22:15 Uhr: Noch mehr idiotische Optik-Vergleiche: The Magic Numbers sehen ein bisschen aus wie die Kelly Family. Sie machen durchaus nette Popmusik, die das inzwischen nächtliche Festivalgelände durchweht. Es könnte auch Rockpalast 1978 auf der Loreley sein.

Man sollte auch mal anmerken, dass das Publikum zwar in Indie-Uniformen erschienen ist (If I had one Dollar for every polka dot …), aber in der Gesamtheit recht gut aussehend ist (nur knapp hinter den immer besonders hübschen Publika von Travis und Slut). Ich glaube schon, dass manch einer hier den Partner fürs Leben finden könnte.

Samstag, 00:31 Uhr: Auf der Bühne sitzt grad Jason Pierce und buchstabiert Gänsehaut. Mit seinem Keyboarder, einem Streichquartett und einem (dreiköpfigen) Gospelchor sind das die “Acoustic Mainlines” seiner sonstigen Band Spiritualized. Es mag sein, dass das Feenstaub ist, der da durch die Nacht fliegt – vielleicht sind es auch nur die Überreste der Motten, die den Scheinwerfern zu nahe gekommen sind. Die Leute, die bei dieser Musik noch quatschen, möchte man am liebsten schütteln und anschreien: “Ruhe, da vorne stirbt jemand!” Nun ja, sterben wird Jason Pierce heute Nacht nicht, aber so oft wie er “Lord” und “Jesus” singt, fühlt man sich ein wenig, als höre man jemandem verbotenerweise beim Beten zu. Einfach schön.
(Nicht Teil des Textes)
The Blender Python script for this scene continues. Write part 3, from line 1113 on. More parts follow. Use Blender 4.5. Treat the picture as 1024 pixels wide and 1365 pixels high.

Nachtrag Samstag, 14:58 Uhr: Eigentlich wollte ich mir gestern Nacht noch The Electric Soft Parade angucken. Ich hatte es den Gebrüdern White sogar im Interview versprochen. Aber als ich vom Platz kam, war die Schlange vor dem viel zu kleinen Spiegelzelt schon so lang, dass absehbar war, dass die Person, die in der Schlange vor mir gestanden hätte, als letzte reingekommen wäre. Ich finde das nach wie vor unglücklich mit diesem Zelt, zumal wenn auch noch zeitgleich auf der Hauptbühne Programm ist. Entscheiden-müssen oder Nicht-reinkommen ist Rock am Ring, aber nicht Haldern.

So gab’s dann wenigstens im (eigenen) Zelt noch The Waterboys aus weiter Ferne. Aus so weiter Ferne, dass nur noch eine Ahnung von Songs ankam. Die war aber durchaus nett.